| THE EXERCISE |
Exactly the lines from the one with "Build this scene" to the one with "return called if", both included, are to be printed again; leave out the rest.

| INPUT DATA |
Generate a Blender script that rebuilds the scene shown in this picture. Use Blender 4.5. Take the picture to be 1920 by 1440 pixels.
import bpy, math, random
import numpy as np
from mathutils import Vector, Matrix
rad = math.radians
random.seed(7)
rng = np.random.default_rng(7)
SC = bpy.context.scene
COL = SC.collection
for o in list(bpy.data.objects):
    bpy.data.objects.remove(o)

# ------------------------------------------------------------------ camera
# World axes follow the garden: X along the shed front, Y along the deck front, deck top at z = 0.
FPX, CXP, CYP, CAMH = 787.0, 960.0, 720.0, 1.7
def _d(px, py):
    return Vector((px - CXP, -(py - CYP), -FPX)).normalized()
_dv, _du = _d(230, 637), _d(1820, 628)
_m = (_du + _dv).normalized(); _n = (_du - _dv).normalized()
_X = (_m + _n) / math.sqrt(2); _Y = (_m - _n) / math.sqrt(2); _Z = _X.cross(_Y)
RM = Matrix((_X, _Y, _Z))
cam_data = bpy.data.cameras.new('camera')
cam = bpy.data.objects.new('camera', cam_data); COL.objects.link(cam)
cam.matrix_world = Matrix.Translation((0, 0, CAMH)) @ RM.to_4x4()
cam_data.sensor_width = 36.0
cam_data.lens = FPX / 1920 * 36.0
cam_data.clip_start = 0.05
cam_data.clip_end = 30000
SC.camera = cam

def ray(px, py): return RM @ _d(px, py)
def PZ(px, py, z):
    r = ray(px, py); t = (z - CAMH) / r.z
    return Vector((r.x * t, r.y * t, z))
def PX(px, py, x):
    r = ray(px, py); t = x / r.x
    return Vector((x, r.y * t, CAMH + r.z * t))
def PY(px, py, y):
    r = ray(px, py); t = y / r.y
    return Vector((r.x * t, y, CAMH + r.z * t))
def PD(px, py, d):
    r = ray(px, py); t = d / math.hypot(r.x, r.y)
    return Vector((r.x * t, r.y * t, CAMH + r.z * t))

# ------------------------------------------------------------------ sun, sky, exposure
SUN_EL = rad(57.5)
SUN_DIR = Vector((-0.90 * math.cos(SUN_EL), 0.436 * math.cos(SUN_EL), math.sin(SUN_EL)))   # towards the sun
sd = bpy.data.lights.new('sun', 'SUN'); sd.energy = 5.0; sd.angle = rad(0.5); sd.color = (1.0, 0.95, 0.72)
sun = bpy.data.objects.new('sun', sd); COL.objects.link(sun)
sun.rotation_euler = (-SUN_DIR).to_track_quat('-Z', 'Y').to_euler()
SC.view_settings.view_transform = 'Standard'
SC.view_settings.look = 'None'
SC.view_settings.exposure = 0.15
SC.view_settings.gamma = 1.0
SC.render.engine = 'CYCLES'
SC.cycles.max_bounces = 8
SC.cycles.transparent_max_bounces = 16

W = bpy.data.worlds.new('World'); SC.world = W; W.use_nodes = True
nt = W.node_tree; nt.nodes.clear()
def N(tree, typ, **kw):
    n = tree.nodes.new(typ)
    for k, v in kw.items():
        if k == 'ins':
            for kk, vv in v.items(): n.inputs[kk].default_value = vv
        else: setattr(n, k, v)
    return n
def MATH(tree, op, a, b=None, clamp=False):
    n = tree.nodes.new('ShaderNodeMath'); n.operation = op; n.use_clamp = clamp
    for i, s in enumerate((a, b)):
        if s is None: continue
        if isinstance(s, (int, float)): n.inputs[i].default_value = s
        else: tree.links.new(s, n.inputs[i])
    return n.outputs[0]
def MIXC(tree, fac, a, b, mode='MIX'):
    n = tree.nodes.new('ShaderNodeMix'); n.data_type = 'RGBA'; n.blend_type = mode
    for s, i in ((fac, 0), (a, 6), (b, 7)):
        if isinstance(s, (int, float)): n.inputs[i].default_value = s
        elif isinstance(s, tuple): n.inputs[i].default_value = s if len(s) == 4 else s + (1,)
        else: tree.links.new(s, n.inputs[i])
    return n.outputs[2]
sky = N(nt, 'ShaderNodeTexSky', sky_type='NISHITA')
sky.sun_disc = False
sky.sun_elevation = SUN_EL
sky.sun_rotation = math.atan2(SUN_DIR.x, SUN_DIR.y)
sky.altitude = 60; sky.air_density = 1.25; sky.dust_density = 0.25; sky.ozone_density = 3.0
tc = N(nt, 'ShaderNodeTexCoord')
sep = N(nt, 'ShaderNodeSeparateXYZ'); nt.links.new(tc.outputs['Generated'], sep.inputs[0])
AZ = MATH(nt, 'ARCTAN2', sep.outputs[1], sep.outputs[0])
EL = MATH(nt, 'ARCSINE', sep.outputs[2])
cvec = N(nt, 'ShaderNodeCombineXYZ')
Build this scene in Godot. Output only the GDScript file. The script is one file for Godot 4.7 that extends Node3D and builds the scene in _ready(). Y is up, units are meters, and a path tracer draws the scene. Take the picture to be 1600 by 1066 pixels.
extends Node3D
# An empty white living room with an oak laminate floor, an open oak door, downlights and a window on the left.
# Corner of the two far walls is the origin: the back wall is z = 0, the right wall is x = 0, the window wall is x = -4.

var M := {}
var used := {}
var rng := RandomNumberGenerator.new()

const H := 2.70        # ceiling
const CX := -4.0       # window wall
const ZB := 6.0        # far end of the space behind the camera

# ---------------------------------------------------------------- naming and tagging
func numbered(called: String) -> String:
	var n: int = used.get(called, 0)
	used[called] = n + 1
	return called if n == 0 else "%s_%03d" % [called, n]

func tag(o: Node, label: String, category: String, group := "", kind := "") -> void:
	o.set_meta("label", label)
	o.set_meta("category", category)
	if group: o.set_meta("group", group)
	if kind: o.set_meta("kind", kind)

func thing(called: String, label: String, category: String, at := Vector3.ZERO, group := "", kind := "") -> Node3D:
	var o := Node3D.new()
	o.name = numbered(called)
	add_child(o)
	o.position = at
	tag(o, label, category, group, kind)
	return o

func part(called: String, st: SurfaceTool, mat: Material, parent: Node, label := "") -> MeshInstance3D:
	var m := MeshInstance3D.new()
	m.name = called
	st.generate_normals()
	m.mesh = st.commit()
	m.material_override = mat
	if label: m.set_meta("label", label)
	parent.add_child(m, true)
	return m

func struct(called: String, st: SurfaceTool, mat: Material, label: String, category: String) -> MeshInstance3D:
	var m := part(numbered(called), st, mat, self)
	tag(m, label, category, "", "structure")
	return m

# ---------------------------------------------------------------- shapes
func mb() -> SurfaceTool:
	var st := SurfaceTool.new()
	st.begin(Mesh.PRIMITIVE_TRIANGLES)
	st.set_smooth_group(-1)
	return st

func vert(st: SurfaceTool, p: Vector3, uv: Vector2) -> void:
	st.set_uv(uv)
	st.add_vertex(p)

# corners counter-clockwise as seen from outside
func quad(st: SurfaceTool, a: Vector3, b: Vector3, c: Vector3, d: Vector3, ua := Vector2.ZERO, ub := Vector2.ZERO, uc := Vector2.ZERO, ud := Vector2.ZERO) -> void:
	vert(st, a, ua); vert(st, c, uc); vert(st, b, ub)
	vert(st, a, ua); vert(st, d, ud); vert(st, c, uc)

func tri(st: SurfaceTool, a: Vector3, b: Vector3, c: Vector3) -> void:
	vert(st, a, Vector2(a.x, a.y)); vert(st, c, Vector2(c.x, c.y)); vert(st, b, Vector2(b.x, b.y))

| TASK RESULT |
Build this scene in Godot. Output only the GDScript file. The script is one file for Godot 4.7 that extends Node3D and builds the scene in _ready(). Y is up, units are meters, and a path tracer draws the scene. Take the picture to be 1600 by 1066 pixels.
extends Node3D
# An empty white living room with an oak laminate floor, an open oak door, downlights and a window on the left.
# Corner of the two far walls is the origin: the back wall is z = 0, the right wall is x = 0, the window wall is x = -4.

var M := {}
var used := {}
var rng := RandomNumberGenerator.new()

const H := 2.70        # ceiling
const CX := -4.0       # window wall
const ZB := 6.0        # far end of the space behind the camera

# ---------------------------------------------------------------- naming and tagging
func numbered(called: String) -> String:
	var n: int = used.get(called, 0)
	used[called] = n + 1
	return called if n == 0 else "%s_%03d" % [called, n]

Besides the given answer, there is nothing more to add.